5. Demonstrate Transparency
I said earlier that great content comes from great companies. Some businesses don’t like to let their customers in on the goings on of their companies. Ask Apple about their latest scandal, and you can see it works out really well in the long run.
So-called black box businesses rob customers of opportunities to connect. The less information people have, the more guesses and assumptions they will make. In a time where scepticism of businesses is at an all time high, those guesses are unlikely to be favourable.
A lot of work is being done right now to help businesses understand how ethics and social purpose can generate major PR victories. The secret sauce here is transparency. Be honest about what you do and how you do it, and consumers will trust you more quickly, and more deeply.
It’s already happening, and it’s already having a positive effect. If there’s one trend I hope will blow up in 2018, it’s transparency.
Content is a great opportunity to share your process with your customers. This allows them to feel involved and invested in your success, and see how you are building your future with them in mind.
Believe In The Power of Trust
Businesses that are successful in creating trust will be the ones that take the time to go deep on research, tailor their content, then produce with it with care and a genuine interest in solving consumers’ problems.

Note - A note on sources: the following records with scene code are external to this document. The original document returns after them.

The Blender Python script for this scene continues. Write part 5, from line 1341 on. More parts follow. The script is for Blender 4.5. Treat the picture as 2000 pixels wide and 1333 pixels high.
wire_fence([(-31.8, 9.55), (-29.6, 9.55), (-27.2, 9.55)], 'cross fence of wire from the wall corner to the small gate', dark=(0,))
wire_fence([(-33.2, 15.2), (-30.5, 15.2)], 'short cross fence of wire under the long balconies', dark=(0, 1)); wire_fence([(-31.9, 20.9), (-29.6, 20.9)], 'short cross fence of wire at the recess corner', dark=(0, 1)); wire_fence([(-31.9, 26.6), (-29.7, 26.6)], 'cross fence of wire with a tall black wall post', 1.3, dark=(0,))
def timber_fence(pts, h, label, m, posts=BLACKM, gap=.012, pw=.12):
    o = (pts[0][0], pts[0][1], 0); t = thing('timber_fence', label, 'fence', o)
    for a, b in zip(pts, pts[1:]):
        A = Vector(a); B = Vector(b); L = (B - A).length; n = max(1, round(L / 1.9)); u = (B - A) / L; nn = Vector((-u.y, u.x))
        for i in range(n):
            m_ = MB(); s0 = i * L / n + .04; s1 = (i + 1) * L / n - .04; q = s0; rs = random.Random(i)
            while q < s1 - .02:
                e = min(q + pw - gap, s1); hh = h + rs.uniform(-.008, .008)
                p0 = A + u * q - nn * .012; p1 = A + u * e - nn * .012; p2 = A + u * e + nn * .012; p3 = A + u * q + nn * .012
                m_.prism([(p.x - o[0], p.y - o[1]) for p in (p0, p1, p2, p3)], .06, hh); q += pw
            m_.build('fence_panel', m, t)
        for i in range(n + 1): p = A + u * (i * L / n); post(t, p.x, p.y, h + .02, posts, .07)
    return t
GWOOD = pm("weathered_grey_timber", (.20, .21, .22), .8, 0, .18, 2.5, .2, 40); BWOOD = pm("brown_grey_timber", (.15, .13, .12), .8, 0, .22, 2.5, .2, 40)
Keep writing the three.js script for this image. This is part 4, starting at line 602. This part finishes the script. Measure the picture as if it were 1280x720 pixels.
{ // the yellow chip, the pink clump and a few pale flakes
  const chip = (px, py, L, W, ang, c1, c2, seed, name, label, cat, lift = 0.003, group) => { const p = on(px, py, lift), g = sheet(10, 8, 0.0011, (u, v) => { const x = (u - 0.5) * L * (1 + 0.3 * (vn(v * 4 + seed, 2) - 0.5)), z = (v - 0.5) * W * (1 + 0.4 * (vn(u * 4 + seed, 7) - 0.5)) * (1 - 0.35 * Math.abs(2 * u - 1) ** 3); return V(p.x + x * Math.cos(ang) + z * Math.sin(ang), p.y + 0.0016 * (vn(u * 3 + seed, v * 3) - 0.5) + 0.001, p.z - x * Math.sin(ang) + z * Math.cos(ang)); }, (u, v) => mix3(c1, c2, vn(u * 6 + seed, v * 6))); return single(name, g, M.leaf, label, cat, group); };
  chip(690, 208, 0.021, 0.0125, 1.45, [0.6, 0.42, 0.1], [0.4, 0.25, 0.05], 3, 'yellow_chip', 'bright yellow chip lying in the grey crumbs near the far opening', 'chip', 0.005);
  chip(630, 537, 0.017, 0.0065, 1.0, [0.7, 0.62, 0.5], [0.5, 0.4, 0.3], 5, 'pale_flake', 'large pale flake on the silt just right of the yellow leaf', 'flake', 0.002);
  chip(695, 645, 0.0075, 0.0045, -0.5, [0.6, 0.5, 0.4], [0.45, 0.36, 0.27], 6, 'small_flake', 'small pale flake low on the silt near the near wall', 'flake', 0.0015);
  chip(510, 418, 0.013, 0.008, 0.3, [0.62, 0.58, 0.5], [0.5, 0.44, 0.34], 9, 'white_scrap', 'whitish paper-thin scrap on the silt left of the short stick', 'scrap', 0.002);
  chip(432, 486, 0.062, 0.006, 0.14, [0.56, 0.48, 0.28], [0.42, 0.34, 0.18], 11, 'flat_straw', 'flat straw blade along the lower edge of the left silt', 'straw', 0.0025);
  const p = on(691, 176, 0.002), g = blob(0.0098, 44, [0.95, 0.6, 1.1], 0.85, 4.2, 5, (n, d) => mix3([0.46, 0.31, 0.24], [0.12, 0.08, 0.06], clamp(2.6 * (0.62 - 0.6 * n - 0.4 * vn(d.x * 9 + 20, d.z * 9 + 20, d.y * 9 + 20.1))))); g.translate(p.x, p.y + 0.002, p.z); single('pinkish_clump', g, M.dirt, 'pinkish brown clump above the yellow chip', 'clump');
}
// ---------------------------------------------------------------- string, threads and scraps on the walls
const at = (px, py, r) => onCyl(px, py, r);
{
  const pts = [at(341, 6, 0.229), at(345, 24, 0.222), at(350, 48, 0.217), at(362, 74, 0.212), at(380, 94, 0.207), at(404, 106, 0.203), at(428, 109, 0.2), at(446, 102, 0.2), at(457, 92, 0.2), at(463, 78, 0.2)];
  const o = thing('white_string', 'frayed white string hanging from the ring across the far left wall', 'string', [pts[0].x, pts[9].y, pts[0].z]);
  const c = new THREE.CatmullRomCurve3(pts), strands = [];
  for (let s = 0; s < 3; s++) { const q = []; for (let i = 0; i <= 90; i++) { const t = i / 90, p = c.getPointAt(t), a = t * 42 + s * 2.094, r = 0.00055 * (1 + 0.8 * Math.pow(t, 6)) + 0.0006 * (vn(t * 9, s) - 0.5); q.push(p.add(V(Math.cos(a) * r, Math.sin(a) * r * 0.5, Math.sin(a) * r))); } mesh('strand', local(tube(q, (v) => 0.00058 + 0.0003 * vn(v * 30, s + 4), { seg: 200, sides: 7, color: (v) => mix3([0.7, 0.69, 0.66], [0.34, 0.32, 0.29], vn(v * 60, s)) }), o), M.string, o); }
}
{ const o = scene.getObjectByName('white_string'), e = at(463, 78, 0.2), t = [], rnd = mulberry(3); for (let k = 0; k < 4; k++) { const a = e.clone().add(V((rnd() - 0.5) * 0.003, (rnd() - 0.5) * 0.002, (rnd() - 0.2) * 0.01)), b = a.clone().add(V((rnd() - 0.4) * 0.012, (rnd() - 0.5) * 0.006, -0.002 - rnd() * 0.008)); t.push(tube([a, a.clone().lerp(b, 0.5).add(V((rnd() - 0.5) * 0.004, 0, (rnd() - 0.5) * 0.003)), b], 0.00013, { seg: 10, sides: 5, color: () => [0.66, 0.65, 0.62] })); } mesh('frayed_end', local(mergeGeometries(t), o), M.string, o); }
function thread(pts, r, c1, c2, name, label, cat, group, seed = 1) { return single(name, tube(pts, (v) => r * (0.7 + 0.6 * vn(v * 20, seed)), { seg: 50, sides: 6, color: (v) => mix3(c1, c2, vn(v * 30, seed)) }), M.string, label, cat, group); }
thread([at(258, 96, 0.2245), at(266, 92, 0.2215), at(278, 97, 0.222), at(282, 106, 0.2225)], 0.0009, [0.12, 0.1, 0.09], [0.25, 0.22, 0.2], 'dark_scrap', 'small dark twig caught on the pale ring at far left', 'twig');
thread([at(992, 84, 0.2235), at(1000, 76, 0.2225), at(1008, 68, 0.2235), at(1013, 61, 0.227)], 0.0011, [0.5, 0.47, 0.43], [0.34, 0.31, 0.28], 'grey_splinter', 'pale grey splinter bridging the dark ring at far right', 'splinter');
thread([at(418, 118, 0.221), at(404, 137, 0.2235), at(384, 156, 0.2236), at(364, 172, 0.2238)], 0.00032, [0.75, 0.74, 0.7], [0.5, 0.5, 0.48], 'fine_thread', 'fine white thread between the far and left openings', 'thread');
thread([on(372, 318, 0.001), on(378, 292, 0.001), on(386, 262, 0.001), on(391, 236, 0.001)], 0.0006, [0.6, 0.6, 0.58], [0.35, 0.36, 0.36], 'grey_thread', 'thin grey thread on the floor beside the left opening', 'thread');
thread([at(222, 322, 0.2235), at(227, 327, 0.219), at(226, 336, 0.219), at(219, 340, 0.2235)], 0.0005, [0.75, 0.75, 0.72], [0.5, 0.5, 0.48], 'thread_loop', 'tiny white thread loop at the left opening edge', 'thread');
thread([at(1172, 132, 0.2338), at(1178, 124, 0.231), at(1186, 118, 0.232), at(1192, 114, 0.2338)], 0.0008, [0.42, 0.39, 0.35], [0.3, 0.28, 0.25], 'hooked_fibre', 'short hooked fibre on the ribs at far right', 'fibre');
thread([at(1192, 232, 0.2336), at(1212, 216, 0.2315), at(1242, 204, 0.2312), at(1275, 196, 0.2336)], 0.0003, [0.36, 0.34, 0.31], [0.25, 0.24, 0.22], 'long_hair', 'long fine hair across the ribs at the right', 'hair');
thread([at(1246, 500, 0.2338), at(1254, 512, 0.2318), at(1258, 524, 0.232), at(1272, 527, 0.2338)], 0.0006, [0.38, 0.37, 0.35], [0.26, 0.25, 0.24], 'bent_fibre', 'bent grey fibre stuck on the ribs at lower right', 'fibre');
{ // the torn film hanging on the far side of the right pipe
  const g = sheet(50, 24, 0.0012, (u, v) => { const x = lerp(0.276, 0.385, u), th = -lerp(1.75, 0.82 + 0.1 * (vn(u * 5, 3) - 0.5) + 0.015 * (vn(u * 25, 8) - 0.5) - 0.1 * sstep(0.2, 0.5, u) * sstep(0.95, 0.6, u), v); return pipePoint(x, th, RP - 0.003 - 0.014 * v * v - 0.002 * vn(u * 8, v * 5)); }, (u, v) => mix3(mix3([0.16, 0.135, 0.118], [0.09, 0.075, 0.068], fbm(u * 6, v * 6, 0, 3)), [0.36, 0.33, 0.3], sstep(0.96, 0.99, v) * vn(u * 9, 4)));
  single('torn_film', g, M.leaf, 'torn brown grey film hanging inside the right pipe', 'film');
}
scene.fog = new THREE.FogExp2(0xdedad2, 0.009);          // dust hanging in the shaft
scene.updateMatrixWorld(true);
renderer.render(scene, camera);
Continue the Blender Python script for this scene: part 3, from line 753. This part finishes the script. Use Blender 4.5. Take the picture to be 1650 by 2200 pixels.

Building trust takes time, hard work, and commitment – just like in any other relationship. But, like any other relationship, that investment is always worth it.
Consumers who trust the business will come back time and again, they will champion the brand to their friends, they will defend it against critics, they will forgive it for failings and they will share joy in its successes. This is something every business should want, and it all starts with trust. I hope this article has helped you understand how to build it.